Doomsday – it’s one of those topics that Hollywood producers and get-rich-quick authors have latched onto recently, at least in the apocalyptic sense, if not always religious.

Of course, the end of life as we know it has always been a popular subject. But it seems to me as if every other movie being made these days is about the imminent destruction of earth via aliens, zombies, global warming, you name it.

In the midst of watching an old episode of “Lost,” I read an article in the Des Moines Register citing May 21 as the end of the world.

Forget 2012. 

The leader of the movement, Harold Camping, claims to have extracted signs and codes from the Bible that point toward this date. The first instinct most people have when confronted with this view is to either laugh, sneer or brush off such beliefs as Christianity at its most fanatical. While I can’t agree with Camping or the other believers, I do think they deserve a certain amount of recognition.

As a Christian myself, I believe Jesus will return someday and the world will never be the same. Those spreading the message of imminent disaster are actually kind of inspiring. Here are a bunch of people so committed to their beliefs that they are willing to brave ridicule and scorn in order to save souls. That’s what the end of the world is all about for Christians: returning to our faith, casting off the earthly temptations that weigh us down, living life like we might die tomorrow.

However, that being said, the Bible does tell us that no one knows when the Lord will return. The believers who warn of the end, or the Rapture, have good intentions. People should be prepared to die tomorrow, but that doesn’t mean we ought to live in fear of death.
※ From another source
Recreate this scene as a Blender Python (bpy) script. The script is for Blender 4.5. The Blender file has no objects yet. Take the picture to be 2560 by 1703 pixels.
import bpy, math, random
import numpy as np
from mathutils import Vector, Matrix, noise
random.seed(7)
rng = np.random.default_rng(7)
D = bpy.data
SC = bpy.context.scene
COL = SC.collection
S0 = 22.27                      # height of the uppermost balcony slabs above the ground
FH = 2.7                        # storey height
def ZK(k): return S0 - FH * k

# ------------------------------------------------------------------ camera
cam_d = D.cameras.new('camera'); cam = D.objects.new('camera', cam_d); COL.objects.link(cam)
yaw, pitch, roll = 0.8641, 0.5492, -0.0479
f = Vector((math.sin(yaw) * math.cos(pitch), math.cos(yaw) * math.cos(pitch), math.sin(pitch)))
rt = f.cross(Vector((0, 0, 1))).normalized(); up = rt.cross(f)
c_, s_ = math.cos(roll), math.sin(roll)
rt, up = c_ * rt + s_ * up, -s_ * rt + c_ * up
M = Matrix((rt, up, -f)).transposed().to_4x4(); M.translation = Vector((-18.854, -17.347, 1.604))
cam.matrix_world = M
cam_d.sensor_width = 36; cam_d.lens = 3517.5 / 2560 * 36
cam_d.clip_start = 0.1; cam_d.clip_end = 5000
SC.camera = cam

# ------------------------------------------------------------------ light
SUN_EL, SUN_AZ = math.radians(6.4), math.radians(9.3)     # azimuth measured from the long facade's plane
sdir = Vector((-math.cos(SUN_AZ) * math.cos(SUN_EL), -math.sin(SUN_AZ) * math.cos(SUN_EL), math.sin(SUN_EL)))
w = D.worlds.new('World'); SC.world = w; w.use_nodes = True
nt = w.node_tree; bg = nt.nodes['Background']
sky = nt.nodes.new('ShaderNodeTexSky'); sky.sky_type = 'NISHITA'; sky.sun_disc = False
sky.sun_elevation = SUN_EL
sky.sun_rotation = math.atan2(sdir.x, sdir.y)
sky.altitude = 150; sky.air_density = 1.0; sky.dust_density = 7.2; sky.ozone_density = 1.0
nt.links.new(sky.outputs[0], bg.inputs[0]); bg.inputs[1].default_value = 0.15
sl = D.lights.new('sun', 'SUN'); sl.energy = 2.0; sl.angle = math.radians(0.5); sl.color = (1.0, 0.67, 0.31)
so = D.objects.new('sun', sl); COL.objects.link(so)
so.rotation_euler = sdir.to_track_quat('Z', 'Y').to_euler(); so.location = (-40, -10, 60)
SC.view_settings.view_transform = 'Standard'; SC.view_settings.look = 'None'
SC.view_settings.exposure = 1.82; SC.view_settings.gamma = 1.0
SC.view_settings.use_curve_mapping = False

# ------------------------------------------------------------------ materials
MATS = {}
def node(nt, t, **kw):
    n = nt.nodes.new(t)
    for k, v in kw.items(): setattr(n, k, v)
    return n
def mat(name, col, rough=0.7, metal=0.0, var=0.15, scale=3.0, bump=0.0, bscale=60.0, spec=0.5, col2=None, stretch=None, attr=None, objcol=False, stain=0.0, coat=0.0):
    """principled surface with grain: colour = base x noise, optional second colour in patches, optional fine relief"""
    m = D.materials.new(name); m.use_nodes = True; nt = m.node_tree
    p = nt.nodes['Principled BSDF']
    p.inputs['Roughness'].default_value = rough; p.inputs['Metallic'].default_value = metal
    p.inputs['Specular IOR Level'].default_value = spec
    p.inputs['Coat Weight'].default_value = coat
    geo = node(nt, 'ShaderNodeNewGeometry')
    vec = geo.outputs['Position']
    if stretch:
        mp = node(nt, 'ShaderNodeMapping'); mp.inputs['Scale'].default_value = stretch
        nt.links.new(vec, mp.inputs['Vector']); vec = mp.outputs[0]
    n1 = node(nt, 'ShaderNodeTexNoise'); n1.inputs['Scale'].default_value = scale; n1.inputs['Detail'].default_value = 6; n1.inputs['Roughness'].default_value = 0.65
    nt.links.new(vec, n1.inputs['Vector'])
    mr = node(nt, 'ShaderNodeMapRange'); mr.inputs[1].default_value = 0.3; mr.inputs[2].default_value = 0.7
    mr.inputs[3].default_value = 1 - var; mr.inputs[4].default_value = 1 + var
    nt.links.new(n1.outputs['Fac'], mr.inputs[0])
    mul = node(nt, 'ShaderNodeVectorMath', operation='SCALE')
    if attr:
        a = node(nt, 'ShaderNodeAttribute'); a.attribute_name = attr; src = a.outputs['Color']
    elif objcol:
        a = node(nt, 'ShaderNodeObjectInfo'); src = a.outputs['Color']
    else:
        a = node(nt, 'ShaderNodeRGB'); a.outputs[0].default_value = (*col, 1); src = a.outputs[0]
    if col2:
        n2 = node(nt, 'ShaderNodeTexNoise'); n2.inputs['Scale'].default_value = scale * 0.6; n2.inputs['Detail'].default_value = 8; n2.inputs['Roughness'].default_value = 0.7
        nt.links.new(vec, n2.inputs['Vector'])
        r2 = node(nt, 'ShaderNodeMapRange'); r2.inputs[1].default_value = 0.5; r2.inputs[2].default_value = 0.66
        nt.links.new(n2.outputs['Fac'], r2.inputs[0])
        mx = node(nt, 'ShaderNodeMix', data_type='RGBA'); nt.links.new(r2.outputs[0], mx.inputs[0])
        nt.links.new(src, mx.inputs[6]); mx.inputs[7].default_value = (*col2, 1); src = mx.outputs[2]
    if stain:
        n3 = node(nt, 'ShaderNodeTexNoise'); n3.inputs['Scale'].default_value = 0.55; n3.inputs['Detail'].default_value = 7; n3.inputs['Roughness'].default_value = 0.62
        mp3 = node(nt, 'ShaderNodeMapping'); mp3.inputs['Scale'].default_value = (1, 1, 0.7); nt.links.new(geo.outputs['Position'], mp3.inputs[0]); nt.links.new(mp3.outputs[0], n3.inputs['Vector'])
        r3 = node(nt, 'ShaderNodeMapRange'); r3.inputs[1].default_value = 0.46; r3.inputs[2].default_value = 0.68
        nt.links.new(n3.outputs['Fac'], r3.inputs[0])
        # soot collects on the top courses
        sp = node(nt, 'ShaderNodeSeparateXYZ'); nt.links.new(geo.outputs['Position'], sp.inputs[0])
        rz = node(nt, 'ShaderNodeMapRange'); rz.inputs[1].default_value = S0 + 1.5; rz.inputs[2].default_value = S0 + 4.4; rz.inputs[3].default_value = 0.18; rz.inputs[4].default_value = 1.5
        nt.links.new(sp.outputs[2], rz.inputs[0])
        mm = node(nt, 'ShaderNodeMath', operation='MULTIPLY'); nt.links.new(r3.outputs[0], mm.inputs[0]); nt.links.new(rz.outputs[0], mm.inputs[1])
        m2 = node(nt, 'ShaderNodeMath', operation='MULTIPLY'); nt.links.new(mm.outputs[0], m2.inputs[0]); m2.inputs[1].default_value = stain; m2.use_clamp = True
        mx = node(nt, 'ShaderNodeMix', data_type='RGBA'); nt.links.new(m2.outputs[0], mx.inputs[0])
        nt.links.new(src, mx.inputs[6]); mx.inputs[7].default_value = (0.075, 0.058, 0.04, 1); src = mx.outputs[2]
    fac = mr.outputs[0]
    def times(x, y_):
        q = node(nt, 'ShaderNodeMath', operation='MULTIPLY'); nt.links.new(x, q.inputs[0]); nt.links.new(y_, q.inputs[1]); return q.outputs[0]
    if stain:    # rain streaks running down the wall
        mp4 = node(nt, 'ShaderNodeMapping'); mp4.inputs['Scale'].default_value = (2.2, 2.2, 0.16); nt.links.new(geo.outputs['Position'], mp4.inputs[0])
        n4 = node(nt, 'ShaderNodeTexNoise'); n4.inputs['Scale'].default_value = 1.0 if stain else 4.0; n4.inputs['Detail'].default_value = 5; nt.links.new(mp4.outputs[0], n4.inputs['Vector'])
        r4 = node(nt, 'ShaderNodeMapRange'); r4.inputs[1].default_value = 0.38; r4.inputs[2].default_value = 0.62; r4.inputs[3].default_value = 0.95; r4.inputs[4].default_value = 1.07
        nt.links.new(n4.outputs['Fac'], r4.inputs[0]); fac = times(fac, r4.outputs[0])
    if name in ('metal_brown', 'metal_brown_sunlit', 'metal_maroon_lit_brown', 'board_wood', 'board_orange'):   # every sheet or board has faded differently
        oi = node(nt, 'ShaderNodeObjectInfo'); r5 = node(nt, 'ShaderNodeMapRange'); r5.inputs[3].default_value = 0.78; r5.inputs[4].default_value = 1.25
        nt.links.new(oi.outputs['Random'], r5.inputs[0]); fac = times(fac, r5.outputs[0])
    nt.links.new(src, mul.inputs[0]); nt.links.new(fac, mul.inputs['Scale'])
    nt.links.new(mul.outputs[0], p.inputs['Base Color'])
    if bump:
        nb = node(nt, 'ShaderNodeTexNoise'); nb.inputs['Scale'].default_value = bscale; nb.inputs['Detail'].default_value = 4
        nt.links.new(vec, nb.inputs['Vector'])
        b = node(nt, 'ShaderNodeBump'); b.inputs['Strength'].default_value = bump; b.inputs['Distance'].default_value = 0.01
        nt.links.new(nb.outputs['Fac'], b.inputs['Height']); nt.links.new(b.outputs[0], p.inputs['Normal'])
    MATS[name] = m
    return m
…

What these people are trying to say is that we need to assess our spiritual health and make adjustments. And this is a valid judgement, for Christians and non-Christians alike. Our world isn’t in the best of shape right now, and it could only improve if hundreds of thousands of individuals contemplated the state of their souls. Just think of the changes we would see.

So yes, I respect these preachers of the end times and the Rapture. I simply disagree with their date. If we are to go by what the Bible states, then we should not ignore the admonition that nobody can name the time of Christ’s second coming. We can certainly guess, but we have no powers beyond that, as mortals.

“For you yourselves know that the day of the Lord will come like a thief at night” [1 Thessalonians 5:2], “but of that day and hour no one knows, neither the angels of heaven, nor the Son, but the Father alone” [Matthew 24:36]. These passages directly disprove Camping’s assertions that the world will end May 21. Working out complex mathematical sums will not yield answers to the mystery of the son of God’s return. It simply doesn’t work that way.

And while doomsday themes might make for intriguing movies and best-selling novels, they are but guesses at a future no one can imagine. It’s as baffling as “Lost,” and in the end we all die. If we’re lucky, we see the light.